§ Task description:
Only the lines from the start of the data through the line containing "MB().tube([matt(s, t, d)" should be written out, exactly as they are, with both ends included and the pictures left out.

§ Information shown:

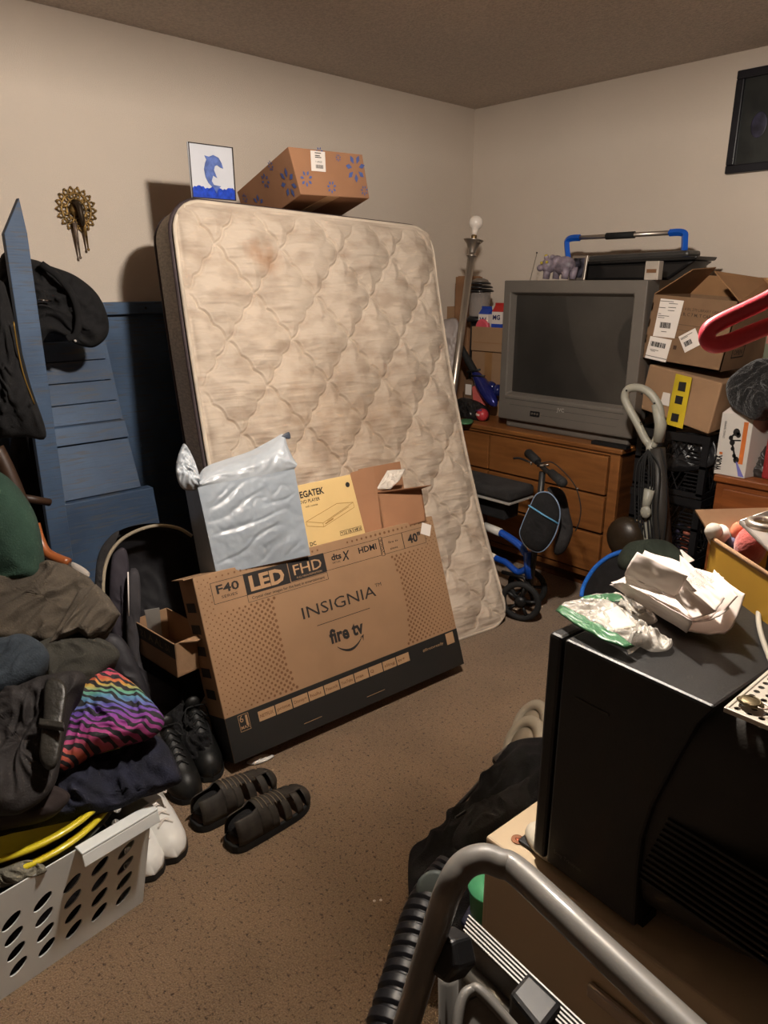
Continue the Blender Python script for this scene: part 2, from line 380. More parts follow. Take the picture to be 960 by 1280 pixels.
def quilt(s, t):
    u = s/.275; v = t/.345+.12
    a = tri(u+v+.055*abs(math.sin(PI*3*(u-v)))); b = tri(u-v+.055*abs(math.sin(PI*3*(u+v)))); d = min(a, b)*2
    edge = min(s, MWD-s, t, MHT-t); 
    h = .030*min(1, (max(d-.04, 0)/.75))**.5
    ridge = .005*math.exp(-((d-.07)/.035)**2)
    wr = .0028*max(0, 1-abs(noise.noise(Vector((s*4, t*34, 1))))*5)*min(1, d*2)-.0015+.004*noise.noise(Vector((s*3, t*6, 4)))
    e = min(1, max(0, edge-.02)/.05)
    return (h+ridge+wr)*e**.6+.006
mb = MB(); NU, NV = 330, 470; vs = []; uv = []
for j in range(NV):
    t = MHT*j/(NV-1); e = min(t, MHT-t); ins = 0
    if e < RC: ins = RC-math.sqrt(max(RC*RC-(RC-e)**2, 0))
    for i in range(NU):
        s = ins+(MWD-2*ins)*i/(NU-1); vs.append(tuple(matt(s, t, -quilt(s, t)))); uv.append((1-s/MWD, t/MHT))
mb.v = vs; mb.f = [(j*NU+i, j*NU+i+1, (j+1)*NU+i+1, (j+1)*NU+i) for j in range(NV-1) for i in range(NU-1)]; mb.m = [0]*len(mb.f); mb.uv = uv
mb.build('quilted_panel', tick, mt, smooth=True)
def ringmesh(insd):
    mb = MB(); loops = [[tuple(matt(s, t, d)) for s, t in rrect(i)] for i, d in insd]; n = len(loops[0])
    vs = [p for l in loops for p in l]
    mb.add(vs, [(k*n+i, k*n+(i+1) % n, (k+1)*n+(i+1) % n, (k+1)*n+i) for k in range(len(loops)-1) for i in range(n)])
    return mb
mb = ringmesh([(0, .006), (-.004, .03), (-.006, .11), (-.004, .19), (0, .215)])
n = len(rrect(0)); mb.f.append(tuple(4*n+i for i in range(n))); mb.m.append(0)
mb.build('side_panel', side_m, mt, auto=.8)
for d, m, r, i in ((0, pipe_w, .008, .004), (.022, pipe_m, .010, -.004), (.215, pipe_m, .008, 0)):
    MB().tube([matt(s, t, d) for s, t in rrect(i)][::2], r, 8, closed=True).build('piping', m, mt, smooth=True, label='light edge piping' if d == 0 else 'dark edge piping')

# ------------------------------------------------------------------ dresser
def wood(name, c, c2, st=(1, 1, 14), vs=3):
    return M_(name, c, .42, vs=vs, c2=c2, stretch=st, bump=.05, bs=8, vd=6, coat=.1)
oak = wood('orange_oak', (136, 88, 46), (114, 70, 34), (1.2, 6, 10))
oak_d = wood('dark_oak_edge', (92, 54, 26), (66, 38, 18))
DX0, DX1, DY, DZ, DB = .10, 1.515, -.67, .735, .0
dr = thing('dresser', 'long orange oak dresser with a row of drawers under the big grey television', 'dresser', ((DX0+DX1)/2, (DY-.14)/2, 0))
MB().bb((DX0, DY+.02, .07), (DX1, -.15, DZ-.025)).build('body', oak_d, dr, bevel=.003)
MB().bb((DX0-.0, DY-.012, DZ-.025), (DX1+.012, -.145, DZ)).build('top', oak, dr, bevel=.006)
mb = MB(); mb.bb((DX0, DY, .07), (DX0+.05, DY+.02, DZ-.025)); mb.bb((DX1-.05, DY, .07), (DX1, DY+.02, DZ-.025)); mb.bb((DX0+.05, DY, .07), (DX1-.05, DY+.02, .10)); mb.bb((DX0+.05, DY, DZ-.04), (DX1-.05, DY+.02, DZ-.025))
mb.build('face_frame', oak, dr, bevel=.002)
MB().bb((DX0+.03, DY+.05, 0), (DX1-.03, -.18, .07)).build('plinth', oak_d, dr)
cols = [(DX0+.055, .42), (.425, .765), (.77, DX1-.055)]
for (a, b) in ((DX0+.055, .755), (.765, DX1-.056)):
    for k, (z0, z1) in enumerate(((.505, .69), (.315, .495), (.108, .302))):
        d = MB().bb((a, DY-.012, z0), (b, DY+.015, z1)).build('drawer', oak, dr, bevel=.004)
        MB().bb((a+.02, DY+.002, z0-.006), (b-.02, DY+.012, z0+.001)).build('finger_groove', oak_d, d)

# ------------------------------------------------------------------ big CRT television
tvg = M_('television_grey', (104, 98, 91), .5, .1, var=.03, bump=.08, bs=400)
tvd = M_('television_dark', (52, 50, 48), .6)
scr = M_('crt_glass', (50, 48, 45), .28, var=.12, vs=3, coat=.5, bump=.02, bs=10)
TY = -.63
tv = thing('television', 'big grey tube television standing on the orange oak dresser', 'television', (1.15, TY+.25, DZ))
bl, br_, tl, tr = at(622.4, 522, Y=TY), at(787, 550, Y=TY), at(632.3, 350, Y=TY), at(811.8, 350, Y=TY)
X0, X1, Z0, Z1 = bl.x, tr.x-.006, bl.z, tr.z
MB().bb((X0+.03, TY+.03, DZ), (X1-.03, TY+.34, Z0+.02)).build('stand', tvg, tv, bevel=.01)
sx0, sx1, sz0, sz1 = X0+.042, X1-.057, Z0+.128, Z1-.057
mb = MB()
def ring_face(mb, o, i, y):   # frame with a hole
    (a, b, c, d), (e, f, g, h) = o, i
    vs = [(a, y, b), (c, y, b), (c, y, d), (a, y, d), (e, y, f), (g, y, f), (g, y, h), (e, y, h)]
    vs += [(x, y+.07, z) for x, _, z in vs[:4]]+[(e+.015, y+.035, f+.015), (g-.015, y+.035, f+.015), (g-.015, y+.035, h-.015), (e+.015, y+.035, h-.015)]
    fs = [(0, 1, 5, 4), (1, 2, 6, 5), (2, 3, 7, 6), (3, 0, 4, 7), (0, 8, 9, 1), (1, 9, 10, 2), (2, 10, 11, 3), (3, 11, 8, 0), (4, 5, 13, 12), (5, 6, 14, 13), (6, 7, 15, 14), (7, 4, 12, 15)]
    mb.add(vs, fs)
ring_face(mb, (X0, Z0, X1, Z1), (sx0, sz0, sx1, sz1), TY)
mb.bb((X0+.004, TY+.069, Z0+.004), (X1-.004, TY+.12, Z1-.004))
mb.build('bezel', tvg, tv, bevel=.006)
MB().grid(lambda u, v: Vector((sx0+.01+(sx1-sx0-.02)*u, TY+.034-.018*(1-(2*u-1)**2)*(1-(2*v-1)**2), sz0+.01+(sz1-sz0-.02)*v)), 24, 20).build('screen', scr, tv, smooth=True)
mb = MB(); c = Vector(((X0+X1)/2, 0, (Z0+Z1)/2))
sec = [(.12, .99, .99, 0), (.22, .97, .96, 0), (.34, .78, .74, -.03), (.46, .6, .5, -.06)]
vs = []
for y, fx, fz, dz in sec:
    for k in range(32):
        a = 2*PI*k/32; ca, sa = math.cos(a), math.sin(a); q = 5 if y < .3 else 3.5
        rx = (abs(ca)**(2/q))*(1 if ca > 0 else -1); rz = (abs(sa)**(2/q))*(1 if sa > 0 else -1)
        vs.append((c.x+rx*(X1-X0)/2*fx, TY+y, c.z+dz+rz*(Z1-Z0)/2*fz))
mb.add(vs, [(i*32+k, i*32+(k+1) % 32, (i+1)*32+(k+1) % 32, (i+1)*32+k) for i in range(3) for k in range(32)]+[tuple(96+k for k in range(32)), tuple(range(31, -1, -1))])
mb.build('rear_housing', tvd, tv, auto=.7)
TF = Matrix.Translation((X0, TY, Z0))
mb = MB()
W_ = X1-X0
mb.quad(TF, .04, .108, W_-.05, .1105); mb.quad(TF, .07, .080, W_-.07, .0815); mb.quad(TF, .22, .045, W_-.08, .0462)
mb.build('control_seam', tvd, tv)
MB().bb((X0+.205, TY-.003, Z0+.036), (X0+.262, TY+.001, Z0+.062)).build('input_panel', blk, tv)
mb = MB(); 
for k in range(3): mb.lathe([(.006, 0), (.006, .0025), (.003, .003)], 14, Matrix.Translation((X0+.217+.016*k, TY-.003, Z0+.049)) @ Matrix.Rotation(PI/2, 4, 'X'))
mb.build('jack', steel, tv)
MB().text('JVC', TF, .36, .078, .026, bold=.01).build('lettering', M_('pale_print', (170, 164, 156), .5), tv)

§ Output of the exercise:
Continue the Blender Python script for this scene: part 2, from line 380. More parts follow. Take the picture to be 960 by 1280 pixels.
def quilt(s, t):
    u = s/.275; v = t/.345+.12
    a = tri(u+v+.055*abs(math.sin(PI*3*(u-v)))); b = tri(u-v+.055*abs(math.sin(PI*3*(u+v)))); d = min(a, b)*2
    edge = min(s, MWD-s, t, MHT-t); 
    h = .030*min(1, (max(d-.04, 0)/.75))**.5
    ridge = .005*math.exp(-((d-.07)/.035)**2)
    wr = .0028*max(0, 1-abs(noise.noise(Vector((s*4, t*34, 1))))*5)*min(1, d*2)-.0015+.004*noise.noise(Vector((s*3, t*6, 4)))
    e = min(1, max(0, edge-.02)/.05)
    return (h+ridge+wr)*e**.6+.006
mb = MB(); NU, NV = 330, 470; vs = []; uv = []
for j in range(NV):
    t = MHT*j/(NV-1); e = min(t, MHT-t); ins = 0
    if e < RC: ins = RC-math.sqrt(max(RC*RC-(RC-e)**2, 0))
    for i in range(NU):
        s = ins+(MWD-2*ins)*i/(NU-1); vs.append(tuple(matt(s, t, -quilt(s, t)))); uv.append((1-s/MWD, t/MHT))
mb.v = vs; mb.f = [(j*NU+i, j*NU+i+1, (j+1)*NU+i+1, (j+1)*NU+i) for j in range(NV-1) for i in range(NU-1)]; mb.m = [0]*len(mb.f); mb.uv = uv
mb.build('quilted_panel', tick, mt, smooth=True)
def ringmesh(insd):
    mb = MB(); loops = [[tuple(matt(s, t, d)) for s, t in rrect(i)] for i, d in insd]; n = len(loops[0])
    vs = [p for l in loops for p in l]
    mb.add(vs, [(k*n+i, k*n+(i+1) % n, (k+1)*n+(i+1) % n, (k+1)*n+i) for k in range(len(loops)-1) for i in range(n)])
    return mb
mb = ringmesh([(0, .006), (-.004, .03), (-.006, .11), (-.004, .19), (0, .215)])
n = len(rrect(0)); mb.f.append(tuple(4*n+i for i in range(n))); mb.m.append(0)
mb.build('side_panel', side_m, mt, auto=.8)
for d, m, r, i in ((0, pipe_w, .008, .004), (.022, pipe_m, .010, -.004), (.215, pipe_m, .008, 0)):
    MB().tube([matt(s, t, d) for s, t in rrect(i)][::2], r, 8, closed=True).build('piping', m, mt, smooth=True, label='light edge piping' if d == 0 else 'dark edge piping')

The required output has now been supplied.